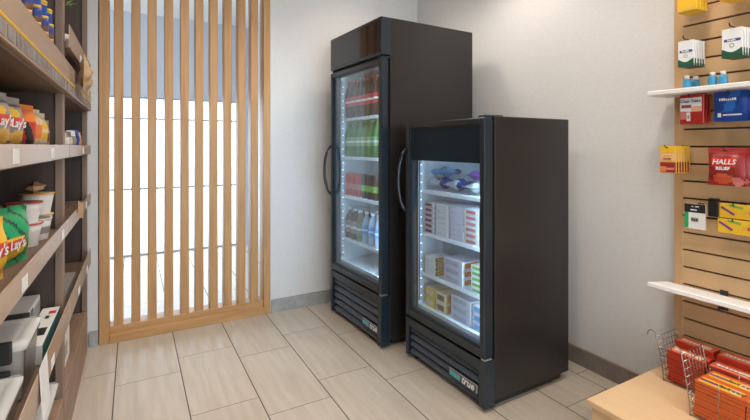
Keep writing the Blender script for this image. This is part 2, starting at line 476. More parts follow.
    d.box(-hw + b, hw - b, .008, dt - .006, z1 - b - e2, z1 - b, M['blkf'], .002); d.box(-hw + b, hw - b, .008, dt - .006, z0 + b + .01, z0 + b + .01 + e2, M['blkf'], .002)
    do = d.build('door', t)
    MB().box(-hw + b + .002, hw - b - .002, .016, .022, z0 + b + .004, z1 - b - .002, M['glass']).build('glass', do)
    gk = MB()
    gk.box(-hw + .012, -hw + .026, dt, cb, z0 + .01, z1 - .01, M['gap']); gk.box(hw - .026, hw - .012, dt, cb, z0 + .01, z1 - .01, M['gap'])
    gk.box(-hw + .026, hw - .026, dt, cb, z0 + .01, z0 + .024, M['gap']); gk.box(-hw + .026, hw - .026, dt, cb, z1 - .024, z1 - .01, M['gap'])
    gk.build('gasket', do)
    if sign: MB().box(-hw + b + e2, hw - b - e2, .012, .030, glass_z, z1 - b - e2, M['navyp'], .001).build('sign_panel', do)
    ho = MB()
    hz0, hz1 = bk
    pts = []
    for k in range(15):
        a = k / 14; s_ = math.sin(PI * a) ** .55
        pts.append((-hw + .014 - .020 * s_, -.004 - .042 * s_, hz0 + (hz1 - hz0) * a))
    ho.tube(pts, .0095, M['blkf'], 10)
    ho.build('handle', do)
    hg = MB().box(hw - .05, hw - .005, .006, cb + .06, z1 + .001, z1 + .013, M['blkf'], .003).build('hinge', t)
    hb = MB().box(hw - .03, hw - .004, .004, .05, z0 - .010, z0 - .001, M['steel'], .002).build('hinge', t)
    for sx in (-1, 1):
        for y in (.06, dp - .1):
            MB().lathe([(.018, 0), (.018, .008), (.010, .012), (.010, .046)], M['blkm'], 12, sx * (hw - .05), y).build('foot', t)
    return t
M['navyp'] = mat('dark blue sign panel', (.005, .016, .028), .5, var=.05, spec=.25)
M['louv'] = mat('louvre plastic with painted blue reflection', (.06, .08, .11), .42, var=.05)  # blue-grey of the reflected daylight painted into the plastic colour
M['dplate'] = mat('dark logo plate', (.05, .07, .08), .35)
P_['tealb'] = solid('print teal bright', (.10, .42, .45))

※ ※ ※

→ **Written instruction**
Without including any pictures, print all of the material exactly as given.

→ **Task answer**
Keep writing the Blender script for this image. This is part 2, starting at line 476. More parts follow.
    d.box(-hw + b, hw - b, .008, dt - .006, z1 - b - e2, z1 - b, M['blkf'], .002); d.box(-hw + b, hw - b, .008, dt - .006, z0 + b + .01, z0 + b + .01 + e2, M['blkf'], .002)
    do = d.build('door', t)
    MB().box(-hw + b + .002, hw - b - .002, .016, .022, z0 + b + .004, z1 - b - .002, M['glass']).build('glass', do)
    gk = MB()
    gk.box(-hw + .012, -hw + .026, dt, cb, z0 + .01, z1 - .01, M['gap']); gk.box(hw - .026, hw - .012, dt, cb, z0 + .01, z1 - .01, M['gap'])
    gk.box(-hw + .026, hw - .026, dt, cb, z0 + .01, z0 + .024, M['gap']); gk.box(-hw + .026, hw - .026, dt, cb, z1 - .024, z1 - .01, M['gap'])
    gk.build('gasket', do)
    if sign: MB().box(-hw + b + e2, hw - b - e2, .012, .030, glass_z, z1 - b - e2, M['navyp'], .001).build('sign_panel', do)
    ho = MB()
    hz0, hz1 = bk
    pts = []
    for k in range(15):
        a = k / 14; s_ = math.sin(PI * a) ** .55
        pts.append((-hw + .014 - .020 * s_, -.004 - .042 * s_, hz0 + (hz1 - hz0) * a))
    ho.tube(pts, .0095, M['blkf'], 10)
    ho.build('handle', do)
    hg = MB().box(hw - .05, hw - .005, .006, cb + .06, z1 + .001, z1 + .013, M['blkf'], .003).build('hinge', t)
    hb = MB().box(hw - .03, hw - .004, .004, .05, z0 - .010, z0 - .001, M['steel'], .002).build('hinge', t)
    for sx in (-1, 1):
        for y in (.06, dp - .1):
            MB().lathe([(.018, 0), (.018, .008), (.010, .012), (.010, .046)], M['blkm'], 12, sx * (hw - .05), y).build('foot', t)
    return t
M['navyp'] = mat('dark blue sign panel', (.005, .016, .028), .5, var=.05, spec=.25)
M['louv'] = mat('louvre plastic with painted blue reflection', (.06, .08, .11), .42, var=.05)  # blue-grey of the reflected daylight painted into the plastic colour
M['dplate'] = mat('dark logo plate', (.05, .07, .08), .35)
P_['tealb'] = solid('print teal bright', (.10, .42, .45))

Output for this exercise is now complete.